Santander has renewed its criticism of UK regulators as its compensation bill for the motor finance scandal climbed above £460 million, even as the bank’s Spanish parent advanced a surprise $12 billion takeover in the United States.
Santander UK said it had set aside an additional £183 million to cover compensation related to unfair car loan commission arrangements between lenders and dealers, bringing its total provision for the scandal to £461 million. The UK lender, however, accused the Financial Conduct Authority (FCA) of exceeding its regulatory mandate.
The bank argued that the FCA’s proposed compensation scheme, which could reach £11 billion across the sector, goes beyond reversing actual customer harm. Santander warned that the regulator’s approach could unintentionally damage jobs, competition, and the broader lending market.
Mike Regnier, chief executive of Santander UK, has previously called on the government to intervene, stressing that the framework risks unintended consequences. Last October, the bank cancelled a scheduled quarterly results update amid ongoing uncertainty over the FCA’s plans for redress.
Despite the growing compensation provision, Santander UK reported a 14 percent rise in pre-tax profits for 2025, reaching £1.5 billion, demonstrating the resilience of its domestic operations. Its parent company, Banco Santander, posted a 12 percent increase in net profits to a record €14.1 billion (£12.1 billion) for the year.

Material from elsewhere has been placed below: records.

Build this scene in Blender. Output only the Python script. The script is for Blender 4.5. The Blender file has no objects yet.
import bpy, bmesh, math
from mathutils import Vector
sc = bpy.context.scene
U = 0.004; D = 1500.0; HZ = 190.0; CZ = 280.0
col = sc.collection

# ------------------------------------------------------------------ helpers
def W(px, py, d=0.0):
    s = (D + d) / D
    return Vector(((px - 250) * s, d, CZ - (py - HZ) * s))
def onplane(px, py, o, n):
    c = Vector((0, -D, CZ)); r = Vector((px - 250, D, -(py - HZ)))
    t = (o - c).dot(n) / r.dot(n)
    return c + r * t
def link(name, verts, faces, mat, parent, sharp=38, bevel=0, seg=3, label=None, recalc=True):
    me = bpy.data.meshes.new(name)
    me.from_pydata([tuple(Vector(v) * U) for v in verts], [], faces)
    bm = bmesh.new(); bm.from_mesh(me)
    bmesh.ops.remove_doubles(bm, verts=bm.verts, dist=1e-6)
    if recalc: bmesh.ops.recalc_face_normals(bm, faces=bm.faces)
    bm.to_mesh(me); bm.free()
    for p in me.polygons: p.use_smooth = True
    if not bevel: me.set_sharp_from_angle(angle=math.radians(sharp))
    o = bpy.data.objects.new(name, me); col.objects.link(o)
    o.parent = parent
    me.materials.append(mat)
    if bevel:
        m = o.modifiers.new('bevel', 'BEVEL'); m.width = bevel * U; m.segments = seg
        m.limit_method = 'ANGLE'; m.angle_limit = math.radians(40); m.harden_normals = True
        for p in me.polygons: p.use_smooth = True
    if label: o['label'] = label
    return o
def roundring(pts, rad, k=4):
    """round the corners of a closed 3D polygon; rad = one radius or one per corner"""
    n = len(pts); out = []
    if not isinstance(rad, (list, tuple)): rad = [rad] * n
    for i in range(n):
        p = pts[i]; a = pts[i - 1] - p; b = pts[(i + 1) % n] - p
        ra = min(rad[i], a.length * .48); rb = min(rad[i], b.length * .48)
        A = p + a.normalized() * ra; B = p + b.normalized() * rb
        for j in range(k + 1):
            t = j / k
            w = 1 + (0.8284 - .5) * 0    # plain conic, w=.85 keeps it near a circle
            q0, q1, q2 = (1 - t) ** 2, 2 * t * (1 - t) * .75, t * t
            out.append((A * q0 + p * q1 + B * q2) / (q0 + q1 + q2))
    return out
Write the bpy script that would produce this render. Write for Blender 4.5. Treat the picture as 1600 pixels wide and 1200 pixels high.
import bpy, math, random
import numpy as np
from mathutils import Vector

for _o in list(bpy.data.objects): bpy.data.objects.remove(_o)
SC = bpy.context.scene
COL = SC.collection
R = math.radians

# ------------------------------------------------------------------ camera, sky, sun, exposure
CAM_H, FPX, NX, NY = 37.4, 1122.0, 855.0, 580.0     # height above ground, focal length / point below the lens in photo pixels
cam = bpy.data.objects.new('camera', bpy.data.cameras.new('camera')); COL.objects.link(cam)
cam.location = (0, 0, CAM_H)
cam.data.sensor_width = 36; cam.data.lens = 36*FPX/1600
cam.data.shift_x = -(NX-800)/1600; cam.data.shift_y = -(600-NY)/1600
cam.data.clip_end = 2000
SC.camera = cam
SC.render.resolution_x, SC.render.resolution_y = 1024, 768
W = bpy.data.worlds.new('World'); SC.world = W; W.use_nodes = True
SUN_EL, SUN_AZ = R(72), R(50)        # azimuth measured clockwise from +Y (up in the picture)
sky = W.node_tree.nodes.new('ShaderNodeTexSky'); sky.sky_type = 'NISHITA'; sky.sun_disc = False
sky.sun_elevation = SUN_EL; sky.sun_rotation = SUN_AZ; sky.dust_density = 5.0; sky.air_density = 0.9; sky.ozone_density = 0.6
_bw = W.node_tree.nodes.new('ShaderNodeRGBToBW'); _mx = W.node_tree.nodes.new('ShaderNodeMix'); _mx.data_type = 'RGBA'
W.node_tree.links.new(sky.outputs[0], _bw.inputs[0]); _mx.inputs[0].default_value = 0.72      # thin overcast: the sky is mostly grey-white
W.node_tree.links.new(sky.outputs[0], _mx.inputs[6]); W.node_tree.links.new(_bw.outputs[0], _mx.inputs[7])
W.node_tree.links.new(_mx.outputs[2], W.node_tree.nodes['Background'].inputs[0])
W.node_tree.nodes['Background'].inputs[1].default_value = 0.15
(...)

The regulatory clash comes as Banco Santander accelerates its expansion in the US. On Tuesday, the group announced a $12.2 billion cash-and-shares takeover of Webster Bank, which will create the tenth-largest commercial and retail banking group in the country.
The acquisition will add around 200 branches and diversify Santander’s US business beyond its historical focus on near-prime and sub-prime car lending. Once completed, the enlarged operation will hold assets of roughly $327 billion (£238 billion), including $185 billion in loans and $172 billion in deposits. Ana Botín, executive chair of Banco Santander, described the deal as a strategic step to strengthen the US franchise, improve profitability, and achieve cost efficiencies. Following the announcement, Santander shares fell about 3 percent in early trading.
The Webster deal follows a series of recent acquisitions by the group. In July, Banco Santander agreed to acquire UK high street lender TSB from rival Sabadell for £2.6 billion, a move set to make Santander the UK’s third-largest bank by personal current account deposits. The TSB takeover will bring five million customers, 175 branches, and roughly 5,000 staff into Santander UK, which already serves around 14 million customers through about 350 branches. Analysts are watching whether the bank will cut overlapping roles, consolidate branches, or retire the TSB brand as integration progresses.
With regulatory pressure mounting in the UK and aggressive expansion abroad, Santander faces the challenge of balancing political scrutiny, consumer compensation, and shareholder expectations across multiple markets.